━━ ITEMS ━━
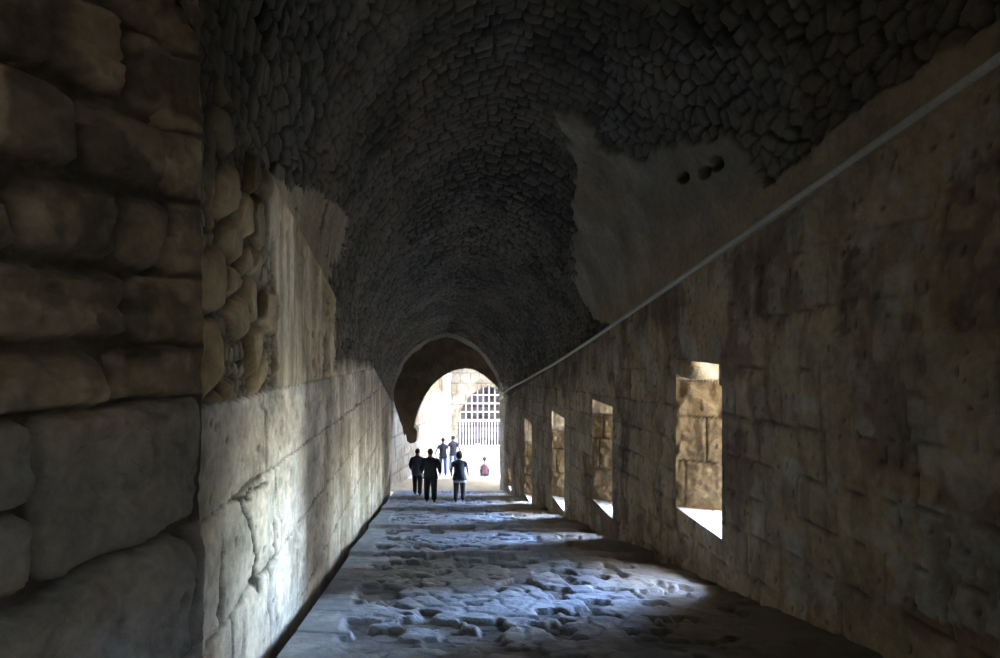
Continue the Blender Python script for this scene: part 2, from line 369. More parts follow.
# ------------------------------------------------------------------ vault
hw = (WR-WL)/2; cx = (WR+WL)/2; hh = CRN-SPR
x0 = (hh*hh-hw*hw)/(2*hw); R = hw+x0; phi = math.asin(hh/R)
n = 440
D = np.concatenate([[-6, -4.5, -3, -1.5, -.3], dline(.7, DEND+.1, 960, 1.5)])
A = np.linspace(-1, 1, n)
DD, AA = np.meshgrid(D, A, indexing='ij')
ang = (1-np.abs(AA))*phi
sx = np.where(AA < 0, 1, -1)
Wv = cx+sx*(x0-R*np.cos(ang)); Tv = SPR+R*np.sin(ang)
nw = sx*np.cos(ang); nz = -np.sin(ang)          # pointing into the passage
blend = sst(.06, 0, np.abs(AA)); nw = nw*(1-blend)
arc = AA*R*phi
wa = arc+.16*(fbm(DD*.6, arc*1.0, 205)-.5)+.07*(fbm(DD*3.5, arc*3.5, 206)-.5); wd = DD+.16*(fbm(DD*1.1, arc*.9, 207)-.5)+.09*(fbm(DD*3.5, arc*3.5, 208)-.5)
rr = random.Random(3); ed = [-4.6]
while ed[-1] < 4.6: ed.append(ed[-1]+rr.uniform(.14, .26))
bd, bid, bu, bv = courses(wa, wd, list(np.cumsum([-7]+[rr.uniform(.13, .20) for _ in range(240)])), .14, .30, 9)
f1, f2, cid = voro(DD*5+.5*fbm(DD*3, arc*3, 215), arc*6.5+.5*fbm(DD*3, arc*3, 216), 19)
rub = sst(.46, .5, fbm(DD*.5, arc*.6, 218)+.12*sst(.5, .9, np.abs(AA)))
hC = -.06*(1-sst(.006, .03, bd))+.04*(bid-.5); hR = -.045*(1-sst(.03, .2, f2-f1))+.04*(cid-.5)
h = hC*(1-rub)+hR*rub+.12*(fbm(DD*.7, arc*.7, 220)-.5)+.03*(fbm(DD*4, arc*4, 221)-.5)
jt = (1-sst(.008, .028, bd))*(1-rub)+(1-sst(.04, .2, f2-f1))*rub
rid = bid*(1-rub)+cid*rub
c = lerp(np.array([.12, .105, .08]), np.array([.06, .053, .042]), rid)
c = lerp(c, np.array([.15, .12, .09])+0*c, .6*sst(.5, .65, fbm(DD*.9, arc*.9, 223)))
Xv = Wv-SH*DD; Zv = Tv-SL*DD
ux, uy = seen(Xv, DD, Zv); jx = 16*(fbm(DD*4, arc*4, 230)-.5)+8*(fbm(DD*12, arc*12, 231)-.5)
poly = [(552, 108), (572, 108), (594, 128), (602, 150), (628, 152), (642, 160), (655, 150), (680, 140), (735, 138), (752, 160), (770, 190), (830, 140), (852, 112), (930, 60), (1010, 10), (1010, 120), (760, 330), (620, 330), (596, 320), (580, 290), (572, 250), (574, 200), (578, 165), (566, 132)]
pm = pip(ux+jx, uy+jx, poly) & (Wv > cx)
pmf = pm.astype(float)
for _ in range(2):
    pmf[1:-1, 1:-1] = (pmf[1:-1, 1:-1]*2+pmf[:-2, 1:-1]+pmf[2:, 1:-1]+pmf[1:-1, :-2]+pmf[1:-1, 2:])/6
pmf0 = pmf
cp = lerp(np.array([.25, .225, .18]), np.array([.20, .165, .12]), sst(.35, .65, fbm(DD*1.5, arc*1.0, 233)))
cp = lerp(cp, np.array([.30, .235, .15])+0*cp, sst(.80, .93, AA+.12*(fbm(DD*2, arc*2, 235)-.5))*.8)
c = lerp(c, cp, pmf); h = h*(1-pmf)+pmf*(.05+.03*(fbm(DD*1.2, arc*1.2, 234)-.5))
m2 = sst(.60, .66, fbm(DD*.8+12, arc*1.1, 236))*(1-pmf)*.35
c = lerp(c, np.array([.15, .135, .11])+0*c, m2)
m4 = pip(ux+jx*2, uy+jx*2, [(610, 60), (700, 40), (790, 70), (810, 150), (740, 200), (690, 215), (640, 165), (600, 130)])*(Wv > cx)*.7
c = lerp(c, np.array([.17, .16, .14])+0*c, m4*(.5+.5*rid))
c = lerp(c, np.array([.02, .018, .015])+0*c, jt*.9*(1-pmf)*(1-m2*.7)); h = h*(1-m2*.6)
pl_ = [(222, 135), (245, 150), (268, 175), (290, 188), (320, 192), (346, 213), (342, 250), (324, 290), (318, 400), (180, 400), (200, 200)]
pm3 = (pip(ux+jx, uy+jx*1.5, pl_) & (Wv < cx) & (DD > 3.3)).astype(float)*sst(.47, .56, fbm(DD*2.2, arc*.9, 240)*.5+fbm(DD*6, arc*1.2, 241)*.5+.12)
c = lerp(c, lerp(np.array([.36, .31, .22]), np.array([.22, .18, .125]), fbm(DD*6, arc*1.3, 242)), pm3); h = h*(1-pm3*.6)
for (hx, hy, rx) in ((686, 176, 5.5), (708, 171, 6), (720, 162, 7)):
    hm = sst(1.25, .7, np.hypot((ux-hx)/rx, (uy-hy)/(rx*1.0)))*(Wv > cx)*(DD > 0)
    h = h-.16*hm; c = lerp(c, np.array([.01, .01, .01])+0*c, hm)
ends = sst(1, .985, np.abs(AA)); h = h*ends
P = np.stack([Wv+nw*h-SH*DD, DD, Tv+nz*h-SL*DD], -1)
grid_obj('ceiling', P, c, M_vault, flip=True)

# ------------------------------------------------------------------ floor: ramp with low kerbs across it
kerbs = [6.0-4.15, 6.0, 10.15, 14.0, 18.6, 22.8, 27.0]
GUT = WL+.17
D = np.concatenate([[-6, -4, -2, -.5], dline(.8, DEND, 760, .6)]); Wf = np.concatenate([np.linspace(GUT, 3.7, 190)])
DD, WW = np.meshgrid(D, Wf, indexing='ij')
Z = -EYE-SL*DD
st = np.zeros(DD.shape); kb = np.zeros(DD.shape)
for kd in kerbs:
    dd = DD+.05*(fbm(WW*1.5, DD*0+kd, 400)-.5)
    t = dd-kd
    amp = 0 if kd < 7 else .07
    st = st+amp*(sst(-.03, .0, t)*(1-sst(.0, 3.2, t)))      # rise at the kerb, then falling away to the ramp line
    kb = np.maximum(kb, (amp > 0)*sst(-.03, 0, t)*(1-sst(.22, .26, t)))
wx, wy = WW*3.1+.9*fbm(WW*2, DD*1.5, 401), DD*2.6+.9*fbm(WW*2+5, DD*1.5, 402)
f1, f2, cid = voro(wx, wy, 33)
dim = fbm(WW*3.2, DD*2.6, 403, 3)
rg = fbm(WW*9, DD*8, 405, 3)
hol = sst(.545, .60, dim+.10*(fbm(WW*9, DD*8, 404, 2)-.5))
h = .022*sst(.0, .15, f2-f1)*(.3+.7*cid) - .06*hol + .022*(rg-.5) + .05*(fbm(WW*.8, DD*.6, 407)-.5)
flat = sst(GUT+.42, GUT+.34, WW+.06*(fbm(WW*0, DD*2, 410)-.5))       # dressed slabs along the gutter
sd = np.abs(((DD+.2*WW)/.8) % 1-.5); sj = 1-sst(.0, .03, .5-sd)
h = h*(1-flat)+flat*(.015-.03*sj+.012*(rg-.5)); h = h*(1-kb*.75)+kb*.01
fn = sst(5.9, 5.2, DD+.6*(WW-1)*0+.5*(fbm(WW, DD, 415)-.5)); h = h*(1-fn*.6)+fn*.02
Z = Z+st+h
c = lerp(np.array([.26, .28, .33]), np.array([.17, .18, .215]), fbm(WW*4, DD*4, 420))
c = lerp(c, np.array([.38, .385, .40])+0*c, .6*sst(.55, .7, fbm(WW*6, DD*5, 421)))
c = lerp(c, np.array([.075, .065, .055])+0*c, .8*hol*(1-flat)*(1-kb)*(.4+.6*sst(.3, .6, fbm(WW*1.3, DD*1.1, 426))))
c = lerp(c, c*.5, (1-sst(.01, .07, f2-f1))*(1-flat)*.8)
rgt = sst(1.9, 2.7, WW+.5*(fbm(WW, DD, 423)-.5)); c = lerp(c, np.array([.20, .16, .115])+0*c, rgt*.85)  # brown dirt on the right, spread to paint shade past the light patch
P = np.stack([WW-SH*DD, DD, Z], -1)
grid_obj('floor', P, c, M_floor, flip=True)
# gutter along the left wall
Wg = np.array([WL-.15, WL+.02, GUT-.02, GUT-.005, GUT, GUT+.03]); Hg = np.array([-.24, -.26, -.25, -.2, -.02, -.0])
Dg = dline(.0, DEND, 300, .6); DD, WW = np.meshgrid(Dg, Wg, indexing='ij')
Zg = -EYE-SL*DD+Hg[None]+.02*(fbm(DD*4, WW*4, 440)-.5)*(WW < GUT-.01) - .01
c = colr((.05, .045, .04), DD.shape)
grid_obj('floor_gutter', np.stack([WW+.01*(fbm(DD*3, WW, 441)-.5)-SH*DD, DD, Zg], -1), c, M_floor, flip=True)

# back of the near part of the passage, behind us
bm = bmesh.new(); box(bm, (1, -6.2, 2), (14, .4, 12), 0); o = bm_obj('wall_back', bm, stone_mat('rear masonry', col=(.2, .17, .12))); o['kind'] = 'structure'

# ------------------------------------------------------------------ end wall with the broken pointed arch
DE = 28.8
def pz(x, y, d=DE): return ((x-500)/F*d, (329-y)/F*d)
opening = [(387, 500), (387, 396), (394, 400), (395.5, 408), (397.5, 413), (400, 421), (402.5, 427), (404, 436), (406, 434), (407, 441), (410, 443.5), (414, 443), (416.4, 441), (417.2, 431), (414.5, 427), (413.5, 429), (415, 420), (418, 409.5),
           (424, 397), (430.5, 387), (437, 380.5), (443.5, 376), (450, 372), (458, 369.4), (465.6, 368.5), (471, 369), (476, 370.7), (483, 374.6), (489, 379.6), (495, 385), (500.7, 391.5), (502.5, 400), (503, 420), (503, 440), (503, 500)]
op = [Vector(pz(*p)) for p in opening]
zb = -7.6
op[0].y = zb; op[-1].y = zb
outer = [Vector((WL-.5-SH*DE, zb)), Vector((WL-.5-SH*DE, 1.2)), Vector((WR+.5-SH*DE, 1.2)), Vector((WR+.5-SH*DE, zb))]
ring = op+[outer[3], outer[2], outer[1], outer[0]]
pts = []
rl = random.Random(2)
def dens(poly, step):
    out = []
    for i in range(len(poly)):
        a, b = poly[i], poly[(i+1) % len(poly)]; k = max(1, int((b-a).length/step))
        for j in range(k): out.append(a.lerp(b, j/k))
    return out
bnd = dens(ring, .12); nb = len(bnd)
poly2 = [(p.x, p.y) for p in bnd]
gx, gz = np.meshgrid(np.arange(outer[0].x+.05, outer[2].x, .09), np.arange(zb+.05, 1.2, .09))
gx = gx.ravel(); gz = gz.ravel(); ins = pip(gx, gz, poly2)
for x, z in zip(gx[ins], gz[ins]): pts.append(Vector((x+rl.uniform(-.02, .02), z+rl.uniform(-.02, .02))))
res = geometry.delaunay_2d_cdt(bnd+pts, [(i, (i+1) % nb) for i in range(nb)], [list(range(nb))], 1, 1e-5)
vs, fs = res[0], res[2]
vx = np.array([p.x for p in vs]); vz = np.array([p.y for p in vs])
wob = .05*(fbm(vx*2, vz*2, 500)-.5)+.02*(fbm(vx*7, vz*7, 501)-.5)
me = bpy.data.meshes.new('wall_far')
V = [(vx[i], DE-wob[i], vz[i]) for i in range(len(vs))]; nF = len(V)
THK = .75
opd = dens(op, .12)[:]
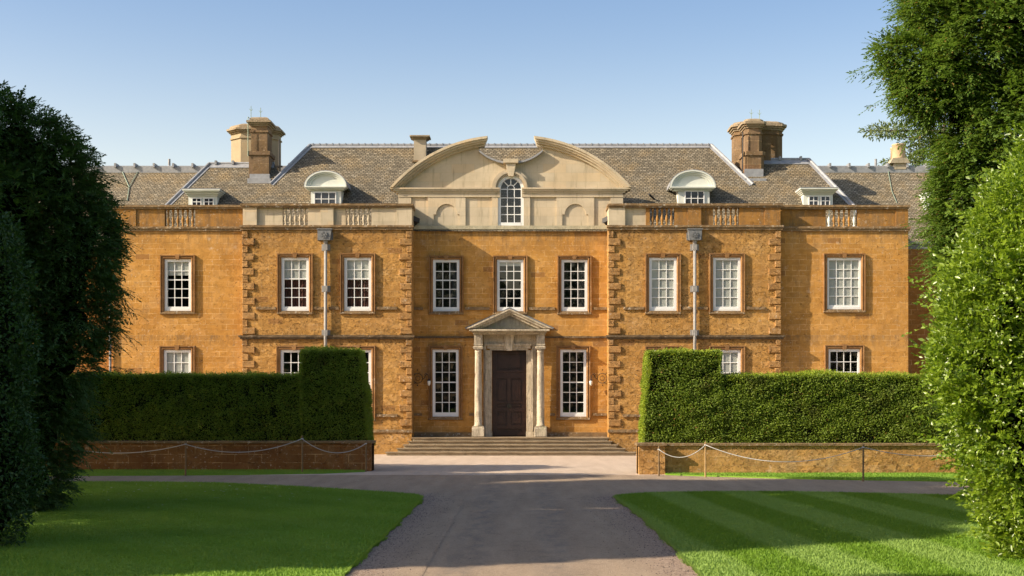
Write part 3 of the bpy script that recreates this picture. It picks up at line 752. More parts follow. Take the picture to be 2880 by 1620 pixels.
━━━
» REQUIREMENTS
Copy out every line from the material above in which the word "part" appears.

» REPLY TO THE EXERCISE
Continue the Blender Python script for this scene: part 2, from line 369. More parts follow.
# back of the near part of the passage, behind us
Write part 3 of the bpy script that recreates this picture. It picks up at line 752. More parts follow. Take the picture to be 2880 by 1620 pixels.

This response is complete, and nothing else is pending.